Spain: Speaking Spanish


Upon arrival to Madrid, I was determined to speak Spanish.

Who knew that the Spanish I had taught myself from working as a nurse in various Dallas Emergency Departments would be incomprehensible to the Spanish natives?

With resolute determination, (head held high, shoulders back, direct eye-contact and smile) my first opportunity to speak Spanish  was received with abject clueless-ness. Suppressing the look of incredulity is a challenge in any culture. Spain was no different and despite their politeness, I suspect the 'Madridlenos' were wondering what in the hell I was saying. Could it have been the eye-roll that frequently followed this expression?
The Incredulity of St. Thomas - Caravaggio 

Typically, Spanish responses to my questions (and they were always questions) included "the look" followed by a rapid-fire spoken Spanish akin to a verbal machine-gunning. After asking a simple, "Perdon senor, donde esta Plaza Mayor?" we were exhausted. With intense focus to our respondent, we were lucky if we made out an "isquierda" or a "dereche" but only if hand signals were involved.

Thankfully, we weren't special. It seems as though even the Spanish have a hard time understanding one another. In the southern Spanish province of Andalucia, we struck up an English conversation with our bilingual waiter, Marc from Barcelona. The topic of differences in the Spanish spoken in Texas and Spain.  Marc said the same held true for the various regions in Spain and added, "Even I don't understand the Spanish in Andalucia".
The Spanish spoken in Mexico, Columbia, Peru, Bolivia is "Latin American Spanish", the Spanish spoken in Madrid and northern Spain is "Castillian" and the Spanish of  Southern Spain, Andalucia (Seville, Cadiz) and parts of the Caribbean is "Trade Winds" Spanish. Huh. I learned something new.

"Gracias" was a dead give away that I was a tourist.

Or was it the backpack, sneakers and tourist guide clutched in my hand?

None-the-less, the locals don't pronounce "gracias" as you might think. They say "grathee-a".
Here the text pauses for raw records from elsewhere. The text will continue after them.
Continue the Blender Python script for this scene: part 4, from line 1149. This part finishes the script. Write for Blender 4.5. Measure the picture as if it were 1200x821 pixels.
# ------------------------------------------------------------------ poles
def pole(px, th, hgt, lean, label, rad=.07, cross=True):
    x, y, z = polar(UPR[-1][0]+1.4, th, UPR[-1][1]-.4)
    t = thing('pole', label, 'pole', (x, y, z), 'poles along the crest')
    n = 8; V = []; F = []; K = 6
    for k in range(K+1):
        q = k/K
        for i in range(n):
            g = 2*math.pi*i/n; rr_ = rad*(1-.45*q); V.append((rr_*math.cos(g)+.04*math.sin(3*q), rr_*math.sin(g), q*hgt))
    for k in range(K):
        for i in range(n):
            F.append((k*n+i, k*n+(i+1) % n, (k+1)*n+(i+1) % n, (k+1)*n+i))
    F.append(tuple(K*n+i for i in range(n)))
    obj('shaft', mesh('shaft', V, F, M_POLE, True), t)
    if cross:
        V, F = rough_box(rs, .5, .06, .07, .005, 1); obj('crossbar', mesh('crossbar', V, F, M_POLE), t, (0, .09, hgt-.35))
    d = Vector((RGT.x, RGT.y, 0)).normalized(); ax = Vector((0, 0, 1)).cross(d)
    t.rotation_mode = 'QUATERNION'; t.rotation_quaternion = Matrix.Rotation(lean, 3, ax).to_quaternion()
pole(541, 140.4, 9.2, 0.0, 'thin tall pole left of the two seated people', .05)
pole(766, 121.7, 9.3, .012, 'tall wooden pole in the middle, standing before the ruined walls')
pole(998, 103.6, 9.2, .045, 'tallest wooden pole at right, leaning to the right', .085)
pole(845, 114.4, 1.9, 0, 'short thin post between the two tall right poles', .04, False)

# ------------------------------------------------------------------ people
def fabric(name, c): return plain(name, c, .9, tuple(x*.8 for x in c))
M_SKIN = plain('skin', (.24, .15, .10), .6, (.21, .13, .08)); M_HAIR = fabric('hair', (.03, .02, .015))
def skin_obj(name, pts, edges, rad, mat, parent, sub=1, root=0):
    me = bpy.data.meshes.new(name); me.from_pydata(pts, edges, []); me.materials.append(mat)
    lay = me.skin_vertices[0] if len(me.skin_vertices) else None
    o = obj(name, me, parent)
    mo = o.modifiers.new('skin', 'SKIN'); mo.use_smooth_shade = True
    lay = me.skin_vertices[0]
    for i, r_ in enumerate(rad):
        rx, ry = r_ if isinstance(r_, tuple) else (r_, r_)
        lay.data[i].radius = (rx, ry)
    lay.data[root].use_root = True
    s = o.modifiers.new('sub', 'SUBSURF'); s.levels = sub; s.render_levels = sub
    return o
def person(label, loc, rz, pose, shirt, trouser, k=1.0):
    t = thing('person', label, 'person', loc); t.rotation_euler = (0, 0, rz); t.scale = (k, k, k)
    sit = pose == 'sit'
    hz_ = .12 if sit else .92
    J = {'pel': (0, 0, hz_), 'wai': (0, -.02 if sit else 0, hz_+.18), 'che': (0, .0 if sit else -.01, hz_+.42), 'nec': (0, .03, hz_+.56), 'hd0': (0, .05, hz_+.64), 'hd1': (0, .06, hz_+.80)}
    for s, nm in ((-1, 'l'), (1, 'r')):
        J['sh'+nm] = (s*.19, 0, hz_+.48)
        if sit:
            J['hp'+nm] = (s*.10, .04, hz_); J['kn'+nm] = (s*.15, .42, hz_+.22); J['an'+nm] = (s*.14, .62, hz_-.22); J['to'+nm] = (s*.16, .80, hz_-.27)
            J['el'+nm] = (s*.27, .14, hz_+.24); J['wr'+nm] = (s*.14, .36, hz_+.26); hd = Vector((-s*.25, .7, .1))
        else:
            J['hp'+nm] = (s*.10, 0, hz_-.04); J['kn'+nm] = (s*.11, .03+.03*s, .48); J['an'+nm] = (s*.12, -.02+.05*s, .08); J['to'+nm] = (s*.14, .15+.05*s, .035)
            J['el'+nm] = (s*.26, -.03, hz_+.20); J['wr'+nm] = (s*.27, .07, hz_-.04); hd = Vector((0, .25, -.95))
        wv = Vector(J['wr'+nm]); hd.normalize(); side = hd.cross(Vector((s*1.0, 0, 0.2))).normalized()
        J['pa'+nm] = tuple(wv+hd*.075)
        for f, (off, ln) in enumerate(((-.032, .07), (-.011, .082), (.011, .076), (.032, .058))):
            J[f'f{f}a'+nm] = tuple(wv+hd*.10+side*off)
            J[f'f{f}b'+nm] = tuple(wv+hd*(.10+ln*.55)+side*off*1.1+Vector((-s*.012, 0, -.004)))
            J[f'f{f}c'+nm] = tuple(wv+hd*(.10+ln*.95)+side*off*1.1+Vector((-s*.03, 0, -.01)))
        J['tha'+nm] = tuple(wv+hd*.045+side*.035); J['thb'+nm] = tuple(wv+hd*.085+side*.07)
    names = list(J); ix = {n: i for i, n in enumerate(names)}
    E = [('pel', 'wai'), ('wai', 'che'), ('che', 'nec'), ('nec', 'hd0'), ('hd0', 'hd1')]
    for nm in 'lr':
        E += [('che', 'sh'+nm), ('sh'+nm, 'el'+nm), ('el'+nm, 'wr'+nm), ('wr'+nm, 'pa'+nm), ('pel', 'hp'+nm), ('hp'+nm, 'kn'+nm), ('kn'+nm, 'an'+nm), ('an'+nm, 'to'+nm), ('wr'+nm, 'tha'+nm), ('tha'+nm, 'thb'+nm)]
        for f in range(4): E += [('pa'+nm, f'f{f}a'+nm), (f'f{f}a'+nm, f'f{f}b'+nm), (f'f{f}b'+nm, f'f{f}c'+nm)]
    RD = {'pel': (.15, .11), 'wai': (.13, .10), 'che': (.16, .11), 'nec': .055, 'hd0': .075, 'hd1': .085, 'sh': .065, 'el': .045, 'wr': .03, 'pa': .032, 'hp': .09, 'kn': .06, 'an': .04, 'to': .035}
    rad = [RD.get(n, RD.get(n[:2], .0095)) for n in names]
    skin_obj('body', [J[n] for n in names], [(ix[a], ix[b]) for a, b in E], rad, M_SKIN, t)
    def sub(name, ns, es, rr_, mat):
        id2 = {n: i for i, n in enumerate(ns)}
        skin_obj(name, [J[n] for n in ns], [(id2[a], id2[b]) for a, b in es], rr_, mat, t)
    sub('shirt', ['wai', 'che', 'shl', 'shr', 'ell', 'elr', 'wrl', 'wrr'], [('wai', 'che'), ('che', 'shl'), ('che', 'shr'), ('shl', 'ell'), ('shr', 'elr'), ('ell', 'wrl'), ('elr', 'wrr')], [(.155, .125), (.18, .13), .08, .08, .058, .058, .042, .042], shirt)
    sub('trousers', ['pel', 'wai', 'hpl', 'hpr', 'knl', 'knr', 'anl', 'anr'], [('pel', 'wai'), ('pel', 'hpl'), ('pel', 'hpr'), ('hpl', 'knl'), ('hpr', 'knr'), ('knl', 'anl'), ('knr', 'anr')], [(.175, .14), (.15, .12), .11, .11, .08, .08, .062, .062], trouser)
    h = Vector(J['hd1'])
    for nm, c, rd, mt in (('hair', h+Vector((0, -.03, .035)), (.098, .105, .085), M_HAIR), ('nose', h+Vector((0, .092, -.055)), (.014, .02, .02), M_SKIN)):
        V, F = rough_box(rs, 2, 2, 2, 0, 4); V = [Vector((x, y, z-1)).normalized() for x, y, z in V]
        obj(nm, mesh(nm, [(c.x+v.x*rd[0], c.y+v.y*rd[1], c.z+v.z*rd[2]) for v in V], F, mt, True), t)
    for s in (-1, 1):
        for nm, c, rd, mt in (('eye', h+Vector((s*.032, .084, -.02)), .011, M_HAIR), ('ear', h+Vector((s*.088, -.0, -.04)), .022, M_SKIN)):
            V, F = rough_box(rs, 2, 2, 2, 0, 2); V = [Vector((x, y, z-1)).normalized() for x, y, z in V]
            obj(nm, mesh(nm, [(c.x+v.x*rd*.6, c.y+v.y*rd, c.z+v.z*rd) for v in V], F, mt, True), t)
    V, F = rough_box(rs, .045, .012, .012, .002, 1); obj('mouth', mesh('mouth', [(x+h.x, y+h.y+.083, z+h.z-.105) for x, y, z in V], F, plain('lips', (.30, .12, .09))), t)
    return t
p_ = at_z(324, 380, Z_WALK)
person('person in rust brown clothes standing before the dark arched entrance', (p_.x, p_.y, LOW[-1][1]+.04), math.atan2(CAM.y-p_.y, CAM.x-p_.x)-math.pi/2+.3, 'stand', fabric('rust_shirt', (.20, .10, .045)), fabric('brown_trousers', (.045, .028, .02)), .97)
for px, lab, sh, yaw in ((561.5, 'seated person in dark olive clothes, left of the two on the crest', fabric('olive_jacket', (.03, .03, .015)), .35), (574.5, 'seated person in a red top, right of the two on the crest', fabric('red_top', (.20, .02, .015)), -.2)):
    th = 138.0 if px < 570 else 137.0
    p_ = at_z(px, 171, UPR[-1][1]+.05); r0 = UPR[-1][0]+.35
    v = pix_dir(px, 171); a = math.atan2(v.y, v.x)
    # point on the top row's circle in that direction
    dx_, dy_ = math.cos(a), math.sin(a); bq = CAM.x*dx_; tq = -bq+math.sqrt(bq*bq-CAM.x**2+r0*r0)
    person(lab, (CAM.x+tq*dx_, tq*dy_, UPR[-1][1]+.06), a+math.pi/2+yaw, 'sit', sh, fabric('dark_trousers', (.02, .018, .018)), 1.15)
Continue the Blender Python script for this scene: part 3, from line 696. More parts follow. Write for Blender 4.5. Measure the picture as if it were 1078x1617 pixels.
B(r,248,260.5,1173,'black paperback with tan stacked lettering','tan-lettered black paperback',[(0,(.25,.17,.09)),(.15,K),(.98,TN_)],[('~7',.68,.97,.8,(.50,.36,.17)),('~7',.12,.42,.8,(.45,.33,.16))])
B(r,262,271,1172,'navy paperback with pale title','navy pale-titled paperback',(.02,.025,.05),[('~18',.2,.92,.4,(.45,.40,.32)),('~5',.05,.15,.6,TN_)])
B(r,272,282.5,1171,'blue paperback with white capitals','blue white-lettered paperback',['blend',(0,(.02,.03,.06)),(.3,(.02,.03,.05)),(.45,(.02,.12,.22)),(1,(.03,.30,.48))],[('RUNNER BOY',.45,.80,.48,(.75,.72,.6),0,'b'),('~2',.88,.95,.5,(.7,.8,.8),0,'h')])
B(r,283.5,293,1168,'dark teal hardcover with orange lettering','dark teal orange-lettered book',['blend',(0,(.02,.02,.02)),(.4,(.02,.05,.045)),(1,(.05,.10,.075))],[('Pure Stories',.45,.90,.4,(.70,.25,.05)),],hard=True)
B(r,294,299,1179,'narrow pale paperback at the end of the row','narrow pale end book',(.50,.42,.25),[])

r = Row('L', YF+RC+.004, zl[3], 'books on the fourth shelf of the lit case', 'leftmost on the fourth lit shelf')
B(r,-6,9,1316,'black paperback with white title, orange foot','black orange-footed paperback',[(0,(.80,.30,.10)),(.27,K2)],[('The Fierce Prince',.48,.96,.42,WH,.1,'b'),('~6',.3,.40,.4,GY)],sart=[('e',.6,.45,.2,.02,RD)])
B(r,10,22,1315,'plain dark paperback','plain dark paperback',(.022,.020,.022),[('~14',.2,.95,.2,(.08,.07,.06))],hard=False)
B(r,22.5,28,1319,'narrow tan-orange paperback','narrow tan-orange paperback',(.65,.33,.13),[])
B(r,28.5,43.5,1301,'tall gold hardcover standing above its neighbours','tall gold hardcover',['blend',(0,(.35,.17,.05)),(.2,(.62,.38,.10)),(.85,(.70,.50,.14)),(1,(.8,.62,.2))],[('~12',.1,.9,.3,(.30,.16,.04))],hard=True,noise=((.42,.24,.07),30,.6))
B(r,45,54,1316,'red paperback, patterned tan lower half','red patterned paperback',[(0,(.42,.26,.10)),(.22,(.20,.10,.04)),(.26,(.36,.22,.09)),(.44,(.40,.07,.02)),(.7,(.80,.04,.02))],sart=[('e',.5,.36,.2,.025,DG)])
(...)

Dropping the "s" at the end of a word and creating a "th" sound to anything that sounds like an "s" within the word itself tended to deplete any confidence I might have had in speaking Spanish to begin with. For instance, when I asked "Donde esta Real Alcazar?" and was met with "the look", I sheepishly pointed to the words "Real Alcazar" in my tourist guidebook. What I should have said was..."Donde etha Real Alca-tha?

Mr. Something thought it sounded as though the Spanish had a lisp.

Other examples? "Dos cafe con azucar por favor" really should have been "Doh cafe con a-thooca".....

So, humbly, by Day 7 after persistent pleading being encouraged by my travel partner, I sucked it up and reverted to pointing out words and phrases in my trusty tourist guide.